What noindex actually does
noindex is a directive that tells search engines to not include a page in their searchable index. It's an HTML meta tag (<meta name='robots' content='noindex'>) or an HTTP response header (X-Robots-Tag: noindex). When a search engine crawls the page and sees the directive, it removes the page from the index — the URL still exists, still serves content, still can be visited directly, but no longer appears in search results. All major search engines (Google, Bing, DuckDuckGo, Yandex) honour noindex.
Page-level noindex on Squarespace
Page Settings > SEO > 'Hide this page from search results' is the single checkbox. Checking it does three things: emits a <meta name='robots' content='noindex'> tag in the page's HTML head, removes the page from /sitemap.xml, and signals to Squarespace's own internal search that the page is hidden. Unchecking it reverses all three. The change propagates within seconds; Google's index updates over the following days to weeks.
Sitewide noindex via Settings > Crawlers
Settings > Crawlers has 'Block search engines from indexing this site'. Checking it emits <meta name='robots' content='noindex'> on every page sitewide, effectively removing the entire site from search results. The toggle is appropriate for development sites, staging environments, and intentionally hidden websites. It's the most common cause of 'my Squarespace site is not on Google' tickets when accidentally left on after a development phase.
When to noindex a page (and when not to)
Five categories of pages should be noindex on most sites: thank-you / confirmation pages (after a form submit or purchase), internal-use pages (team-only links, admin instructions), draft / unfinished pages, intentionally duplicate test pages, and login pages. Pages that should not be noindex: anything you want to rank for, anything you'd be happy for a customer to find via Google, anything in your sitemap intentionally. The default for a new page is indexable; flip to noindex deliberately.
The crawlability constraint: noindex must be visible to the crawler
Google's documentation is explicit: for noindex to work, Googlebot must be able to crawl the page and see the directive. If the page is blocked in robots.txt — preventing the crawl — Google never reads the noindex tag and may continue to index the URL based on inbound links. The cleaner pattern is always to use noindex without also blocking in robots.txt. Squarespace handles this correctly by default: the Page Settings checkbox emits noindex in HTML without adding any robots.txt block.

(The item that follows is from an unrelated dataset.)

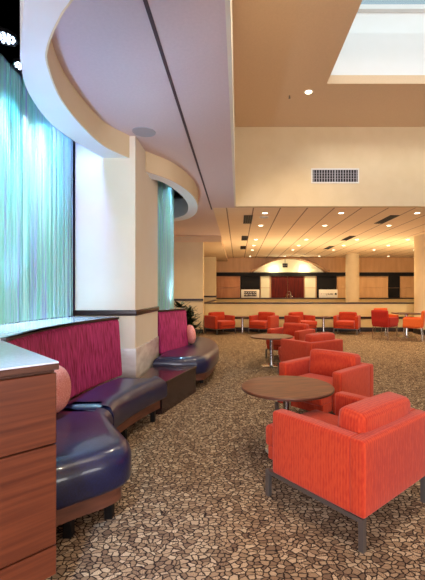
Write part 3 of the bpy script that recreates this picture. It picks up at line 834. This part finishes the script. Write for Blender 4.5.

Three Squarespace-specific noindex gotchas
First: pages set to noindex during a draft phase can be forgotten — owners launch with key pages still hidden from Google. Audit before launch. Second: a noindex page can still rank temporarily based on inbound links (Google takes 2-6 weeks to fully drop it from the index). Third: the page-level checkbox honours individual pages, but blog posts noindex differently — each post has its own checkbox in the post's own Settings, not in the parent blog page.